**The request:**
Could you write out the opening lines of the data, word for word, stopping after the line that contains "SC.camera = cam"?

**Provided data:**
/---

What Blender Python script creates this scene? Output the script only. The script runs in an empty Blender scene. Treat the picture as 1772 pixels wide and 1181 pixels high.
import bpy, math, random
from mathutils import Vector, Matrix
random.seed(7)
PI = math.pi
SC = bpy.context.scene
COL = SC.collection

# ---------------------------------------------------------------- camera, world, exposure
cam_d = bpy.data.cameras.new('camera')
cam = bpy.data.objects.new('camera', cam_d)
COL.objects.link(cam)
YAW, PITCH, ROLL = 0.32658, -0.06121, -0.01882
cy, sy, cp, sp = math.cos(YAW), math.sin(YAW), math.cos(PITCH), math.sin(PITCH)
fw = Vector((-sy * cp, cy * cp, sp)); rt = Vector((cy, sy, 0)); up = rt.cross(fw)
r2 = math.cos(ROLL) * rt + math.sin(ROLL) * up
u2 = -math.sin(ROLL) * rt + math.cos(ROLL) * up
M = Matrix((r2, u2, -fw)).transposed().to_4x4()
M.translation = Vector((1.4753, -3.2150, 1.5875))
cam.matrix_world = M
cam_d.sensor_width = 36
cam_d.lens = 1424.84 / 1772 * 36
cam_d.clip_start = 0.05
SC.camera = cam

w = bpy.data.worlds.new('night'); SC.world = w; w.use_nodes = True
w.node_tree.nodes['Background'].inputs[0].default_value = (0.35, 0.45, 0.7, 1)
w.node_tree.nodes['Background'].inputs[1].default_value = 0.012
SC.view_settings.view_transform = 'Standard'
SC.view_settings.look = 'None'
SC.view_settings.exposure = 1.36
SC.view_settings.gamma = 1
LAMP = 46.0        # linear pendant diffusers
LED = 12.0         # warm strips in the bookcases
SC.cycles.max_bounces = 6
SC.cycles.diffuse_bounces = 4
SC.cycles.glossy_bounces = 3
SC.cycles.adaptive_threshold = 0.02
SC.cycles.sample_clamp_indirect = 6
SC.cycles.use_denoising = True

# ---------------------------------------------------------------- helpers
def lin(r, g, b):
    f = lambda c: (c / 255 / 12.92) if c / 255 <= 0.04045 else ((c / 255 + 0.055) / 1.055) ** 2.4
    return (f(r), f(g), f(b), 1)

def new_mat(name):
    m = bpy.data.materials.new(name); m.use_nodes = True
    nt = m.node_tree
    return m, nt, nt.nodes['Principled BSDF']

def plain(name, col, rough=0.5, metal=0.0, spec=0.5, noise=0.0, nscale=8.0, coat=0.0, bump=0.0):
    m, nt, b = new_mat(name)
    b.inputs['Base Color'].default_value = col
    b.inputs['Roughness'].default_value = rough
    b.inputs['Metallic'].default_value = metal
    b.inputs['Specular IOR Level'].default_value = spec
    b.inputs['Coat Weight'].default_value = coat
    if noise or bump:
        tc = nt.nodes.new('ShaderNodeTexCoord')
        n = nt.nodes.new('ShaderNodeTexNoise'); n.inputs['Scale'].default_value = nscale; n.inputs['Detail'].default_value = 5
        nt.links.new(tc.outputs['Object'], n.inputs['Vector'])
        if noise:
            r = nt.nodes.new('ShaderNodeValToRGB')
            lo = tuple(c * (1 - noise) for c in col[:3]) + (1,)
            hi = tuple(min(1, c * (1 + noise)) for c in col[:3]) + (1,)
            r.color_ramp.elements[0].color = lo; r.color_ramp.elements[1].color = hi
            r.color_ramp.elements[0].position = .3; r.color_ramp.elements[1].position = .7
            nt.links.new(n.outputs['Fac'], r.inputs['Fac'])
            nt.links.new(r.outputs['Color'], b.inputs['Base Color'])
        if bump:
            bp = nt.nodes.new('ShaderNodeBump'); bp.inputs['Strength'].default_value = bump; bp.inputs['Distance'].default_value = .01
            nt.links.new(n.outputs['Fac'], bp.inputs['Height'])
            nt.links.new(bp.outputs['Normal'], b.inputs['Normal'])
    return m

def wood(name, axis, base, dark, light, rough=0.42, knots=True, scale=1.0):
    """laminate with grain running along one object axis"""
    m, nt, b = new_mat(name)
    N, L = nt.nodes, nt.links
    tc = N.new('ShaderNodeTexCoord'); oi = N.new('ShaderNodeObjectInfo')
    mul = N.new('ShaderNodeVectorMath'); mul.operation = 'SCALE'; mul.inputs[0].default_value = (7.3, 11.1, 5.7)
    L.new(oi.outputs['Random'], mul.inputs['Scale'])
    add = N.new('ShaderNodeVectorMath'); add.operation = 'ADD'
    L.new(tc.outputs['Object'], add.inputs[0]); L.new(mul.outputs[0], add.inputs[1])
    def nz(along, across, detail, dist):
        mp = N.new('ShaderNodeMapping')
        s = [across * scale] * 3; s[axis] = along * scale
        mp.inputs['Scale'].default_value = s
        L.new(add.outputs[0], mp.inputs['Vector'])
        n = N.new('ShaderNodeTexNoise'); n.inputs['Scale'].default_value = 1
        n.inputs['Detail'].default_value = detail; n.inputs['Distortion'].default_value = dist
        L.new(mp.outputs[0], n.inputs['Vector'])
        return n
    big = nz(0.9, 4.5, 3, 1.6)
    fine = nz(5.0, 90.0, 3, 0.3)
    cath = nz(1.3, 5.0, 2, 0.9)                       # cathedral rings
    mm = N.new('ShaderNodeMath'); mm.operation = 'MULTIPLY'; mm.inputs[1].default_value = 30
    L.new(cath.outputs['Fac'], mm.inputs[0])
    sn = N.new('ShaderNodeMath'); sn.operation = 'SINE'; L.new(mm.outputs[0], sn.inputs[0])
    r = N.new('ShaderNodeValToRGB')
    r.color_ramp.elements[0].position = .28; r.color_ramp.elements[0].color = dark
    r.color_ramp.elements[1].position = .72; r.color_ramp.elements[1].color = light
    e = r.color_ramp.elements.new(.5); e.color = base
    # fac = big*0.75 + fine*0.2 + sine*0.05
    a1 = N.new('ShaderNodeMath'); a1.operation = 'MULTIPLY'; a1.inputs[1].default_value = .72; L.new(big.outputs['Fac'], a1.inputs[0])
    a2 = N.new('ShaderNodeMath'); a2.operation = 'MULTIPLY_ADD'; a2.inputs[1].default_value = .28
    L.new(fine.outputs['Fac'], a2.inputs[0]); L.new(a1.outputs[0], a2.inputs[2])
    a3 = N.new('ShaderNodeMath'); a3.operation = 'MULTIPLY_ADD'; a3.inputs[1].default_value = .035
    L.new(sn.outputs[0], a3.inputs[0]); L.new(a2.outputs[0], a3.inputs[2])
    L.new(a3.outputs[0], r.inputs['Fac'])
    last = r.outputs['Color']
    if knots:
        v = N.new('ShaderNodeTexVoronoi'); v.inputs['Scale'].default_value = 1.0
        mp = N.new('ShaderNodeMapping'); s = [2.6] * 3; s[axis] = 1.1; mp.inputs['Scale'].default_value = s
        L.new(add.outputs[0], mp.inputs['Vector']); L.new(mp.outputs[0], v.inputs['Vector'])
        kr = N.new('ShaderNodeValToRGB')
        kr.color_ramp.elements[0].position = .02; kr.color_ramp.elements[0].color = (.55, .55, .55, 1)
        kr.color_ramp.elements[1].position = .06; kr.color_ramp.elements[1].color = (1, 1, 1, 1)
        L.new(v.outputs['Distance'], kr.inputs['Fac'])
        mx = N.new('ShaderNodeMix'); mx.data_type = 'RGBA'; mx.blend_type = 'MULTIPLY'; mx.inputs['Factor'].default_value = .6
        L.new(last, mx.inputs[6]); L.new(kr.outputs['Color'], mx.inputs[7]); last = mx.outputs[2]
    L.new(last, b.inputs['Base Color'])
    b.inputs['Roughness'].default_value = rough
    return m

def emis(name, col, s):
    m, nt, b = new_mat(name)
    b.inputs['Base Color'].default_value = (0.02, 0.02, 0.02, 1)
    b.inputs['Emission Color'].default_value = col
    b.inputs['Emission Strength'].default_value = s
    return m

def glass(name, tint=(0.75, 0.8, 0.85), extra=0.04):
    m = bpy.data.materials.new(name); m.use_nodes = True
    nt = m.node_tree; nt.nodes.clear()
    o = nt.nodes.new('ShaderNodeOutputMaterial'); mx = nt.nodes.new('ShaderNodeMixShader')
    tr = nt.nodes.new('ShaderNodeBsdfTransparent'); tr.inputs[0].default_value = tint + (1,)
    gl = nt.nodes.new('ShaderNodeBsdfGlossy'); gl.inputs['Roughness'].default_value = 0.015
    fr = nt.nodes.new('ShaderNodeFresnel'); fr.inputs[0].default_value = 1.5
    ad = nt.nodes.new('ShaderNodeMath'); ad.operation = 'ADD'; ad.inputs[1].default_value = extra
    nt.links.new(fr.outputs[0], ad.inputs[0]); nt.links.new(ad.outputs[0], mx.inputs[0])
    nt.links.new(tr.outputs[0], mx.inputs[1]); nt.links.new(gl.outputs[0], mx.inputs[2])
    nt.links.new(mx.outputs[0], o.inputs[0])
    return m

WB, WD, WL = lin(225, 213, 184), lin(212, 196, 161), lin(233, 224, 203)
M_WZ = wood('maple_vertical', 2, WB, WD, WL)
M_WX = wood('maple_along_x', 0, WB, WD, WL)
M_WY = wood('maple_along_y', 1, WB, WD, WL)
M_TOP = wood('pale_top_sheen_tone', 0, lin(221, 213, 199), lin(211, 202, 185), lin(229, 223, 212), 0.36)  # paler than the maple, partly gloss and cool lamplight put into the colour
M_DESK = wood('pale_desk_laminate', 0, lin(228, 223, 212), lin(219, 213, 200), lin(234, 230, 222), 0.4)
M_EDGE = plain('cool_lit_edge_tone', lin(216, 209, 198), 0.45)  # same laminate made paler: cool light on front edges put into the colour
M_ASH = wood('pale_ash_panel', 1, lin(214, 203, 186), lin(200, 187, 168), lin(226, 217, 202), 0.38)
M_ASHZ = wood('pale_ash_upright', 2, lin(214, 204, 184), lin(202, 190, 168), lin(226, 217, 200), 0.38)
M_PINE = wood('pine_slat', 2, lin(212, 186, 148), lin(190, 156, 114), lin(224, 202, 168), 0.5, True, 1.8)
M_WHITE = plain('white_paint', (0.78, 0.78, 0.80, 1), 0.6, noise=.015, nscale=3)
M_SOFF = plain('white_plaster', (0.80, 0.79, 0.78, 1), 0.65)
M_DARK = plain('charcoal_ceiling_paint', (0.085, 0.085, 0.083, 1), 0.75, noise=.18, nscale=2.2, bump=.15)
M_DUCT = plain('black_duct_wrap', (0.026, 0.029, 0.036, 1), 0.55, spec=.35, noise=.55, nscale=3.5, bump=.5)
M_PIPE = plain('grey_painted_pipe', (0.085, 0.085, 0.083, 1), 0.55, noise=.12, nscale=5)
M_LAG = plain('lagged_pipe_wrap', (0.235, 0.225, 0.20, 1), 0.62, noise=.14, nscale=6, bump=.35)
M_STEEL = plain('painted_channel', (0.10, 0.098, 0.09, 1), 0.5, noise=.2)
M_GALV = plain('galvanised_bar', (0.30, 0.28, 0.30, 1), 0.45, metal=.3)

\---

**Exercise answer:**
What Blender Python script creates this scene? Output the script only. The script runs in an empty Blender scene. Treat the picture as 1772 pixels wide and 1181 pixels high.
import bpy, math, random
from mathutils import Vector, Matrix
random.seed(7)
PI = math.pi
SC = bpy.context.scene
COL = SC.collection

# ---------------------------------------------------------------- camera, world, exposure
cam_d = bpy.data.cameras.new('camera')
cam = bpy.data.objects.new('camera', cam_d)
COL.objects.link(cam)
YAW, PITCH, ROLL = 0.32658, -0.06121, -0.01882
cy, sy, cp, sp = math.cos(YAW), math.sin(YAW), math.cos(PITCH), math.sin(PITCH)
fw = Vector((-sy * cp, cy * cp, sp)); rt = Vector((cy, sy, 0)); up = rt.cross(fw)
r2 = math.cos(ROLL) * rt + math.sin(ROLL) * up
u2 = -math.sin(ROLL) * rt + math.cos(ROLL) * up
M = Matrix((r2, u2, -fw)).transposed().to_4x4()
M.translation = Vector((1.4753, -3.2150, 1.5875))
cam.matrix_world = M
cam_d.sensor_width = 36
cam_d.lens = 1424.84 / 1772 * 36
cam_d.clip_start = 0.05
SC.camera = cam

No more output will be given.